Strike One for "Congestion Pricing" in New York City

New York City Mayor Michael Bloomberg's plan to enact "congestion pricing"-- that is, an $8 fee drivers would pay for entering the core of Manhattan by car-- has hit a serious road bump. The New York Times reports that the state Assembly has come up with an alternative plan for solving the city's transportation crunch. Turns out the Mayor had it all wrong: what's needed is a tax cut, not a tax hike. The Assembly wants to use a carrot instead of a stick:
[T]he new proposal, sent to Assembly members on Sunday night, would attempt to ease traffic congestion with tax credits for businesses that encourage employees to telecommute, for employees who use car pools and for commercial drivers who enter Manhattan before 6 a.m. and after 9 p.m.
Opponents of the Mayor's plan have two main beefs: an $8 fee is more regressive than most any other tax you'll see, and the fee shouldn't be implemented until there are more generally available public transit alternatives available for New York City commuters. But a Bloomberg representative says the second charge is hokum:
A spokesman for Mr. Bloomberg said that the mayor’s plan called for large-scale improvements to the city’s mass transit system before the start of congestion pricing. “None of the other potential plans provides a revenue stream to fund $30 billion in mass transit improvements over the next two decades,” the spokesman, John Gallagher, wrote in an e-mail message.
The regressivity charge is being contested as well. Here's another quote from the Bloomberg camp:
“It’s not regressive, because those who drive to work make 33 percent more than those who take the subway to work from the four boroughs outside of Manhattan.”
(Of course, in the tax world, averages aren't everything: even if Manhattan commuters tend to be wealthy, the $8-a-day fee will be felt most acutely by however many low-income commuters end up paying it.)

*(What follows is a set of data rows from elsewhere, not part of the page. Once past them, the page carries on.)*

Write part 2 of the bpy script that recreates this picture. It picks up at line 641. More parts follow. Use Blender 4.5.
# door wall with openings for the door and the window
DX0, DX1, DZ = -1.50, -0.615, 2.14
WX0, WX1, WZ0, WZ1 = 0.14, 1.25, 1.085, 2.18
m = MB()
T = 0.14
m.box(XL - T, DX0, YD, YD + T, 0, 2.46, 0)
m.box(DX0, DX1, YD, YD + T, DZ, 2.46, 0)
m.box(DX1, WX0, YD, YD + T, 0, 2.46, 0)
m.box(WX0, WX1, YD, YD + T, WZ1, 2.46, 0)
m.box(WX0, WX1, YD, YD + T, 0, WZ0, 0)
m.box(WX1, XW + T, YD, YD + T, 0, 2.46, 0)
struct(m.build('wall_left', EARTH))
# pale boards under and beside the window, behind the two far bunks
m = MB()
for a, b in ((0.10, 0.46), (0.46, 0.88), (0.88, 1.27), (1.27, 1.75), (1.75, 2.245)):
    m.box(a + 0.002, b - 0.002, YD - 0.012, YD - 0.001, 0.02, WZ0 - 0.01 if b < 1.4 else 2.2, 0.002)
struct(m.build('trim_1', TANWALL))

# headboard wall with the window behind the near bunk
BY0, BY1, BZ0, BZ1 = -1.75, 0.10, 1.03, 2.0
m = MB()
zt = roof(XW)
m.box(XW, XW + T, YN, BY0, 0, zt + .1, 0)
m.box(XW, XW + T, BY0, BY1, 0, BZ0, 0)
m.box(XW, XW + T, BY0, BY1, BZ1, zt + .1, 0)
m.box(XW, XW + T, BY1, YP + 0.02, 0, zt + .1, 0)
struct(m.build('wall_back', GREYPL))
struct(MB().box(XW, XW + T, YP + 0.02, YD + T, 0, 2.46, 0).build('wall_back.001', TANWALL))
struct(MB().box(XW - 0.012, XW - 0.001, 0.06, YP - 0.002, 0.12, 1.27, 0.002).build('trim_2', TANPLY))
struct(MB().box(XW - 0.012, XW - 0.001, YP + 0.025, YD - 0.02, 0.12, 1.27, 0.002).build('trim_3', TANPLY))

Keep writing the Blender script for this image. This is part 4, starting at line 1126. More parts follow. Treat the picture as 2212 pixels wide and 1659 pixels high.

The New Yorker's Elizabeth Kolbert agrees that a congestion charge wouldn't be regressive, but she's not relying on statistics to prove the point. Rather, she thinks low-income people wouldn't be hit by the congestion charge because driving into the city has already become costly enough that fixed-income families aren't doing it:
In fact, the poor don’t, as a rule, drive in and out of Manhattan: compare the cost of buying, insuring, and parking a car with the seventy-six dollars a month the M.T.A. charges for an unlimited-ride MetroCard.
This refreshingly out-of-touch position ignores the question of whether public transit options are currently available for commuters living in various New York suburbs. Now, don't get me wrong-- Kolbert may be correct in her assertion (she offers no proof, so it's hard to tell!). But just about everyone, including Kolbert herself, is making the case that no matter what tax-related measures are enacted to curb congestion, they will need to be accompanied by an effort to make public transit options more generally feasible, which is basically an admission that public transit isn't all that great right now.

In other words, for commuters living in areas that simply don't have easily available public transit, it doesn't really matter that public transit is already cheaper than owning a car. If it's not available, the price doesn't matter.

In the end, both of the charges levelled against Bloomberg's plan are worth worrying about. Even if Bloomberg's and Kolbert's arguments are right, there are almost certainly plenty of low-income workers who commute into the city, and these folks will get hit hardest by an $8 congestion charge. The regressivity problem could partially be remedied by offering a low-income tax credit or rebate, although it's hard to see who would administer such a program given that you'd want residents of New York, New Jersey and Connecticut to be eligible.

The second charge is equally problematic (although not exclusive to Bloomberg's plan). Virtually any American born in the twentieth century was born and raised in a world that worships the car. Far from taking steps to encourage an urban, public-transit-based lifestyle, American public policies have always made it relatively easy to live (and work) wherever people want. From this perspective, the sudden imposition of punitive fees for those who have chosen the green spaces of the Jersey suburbs over city living arguably is pulling the rug out from under suburbanites in a way they had no reason to expect.

This isn't to argue that the congestion charge is the wrong approach, and is certainly not to say that the Assembly's tax-cutting alternative is the right answer. There's a growing belief that American consumers won't change their carbon-consuming behavior until they get hit with a pretty big stick (tax-wise, that is). This means that Americans who have organized their lives around commuting will likely face higher gas taxes and more "congestion charges" in the near future, and that's probably a necessary thing. But policymakers need to think seriously about how to avoid soaking the poor at the same time-- to say nothing of creating a universally available public transportation infrastructure.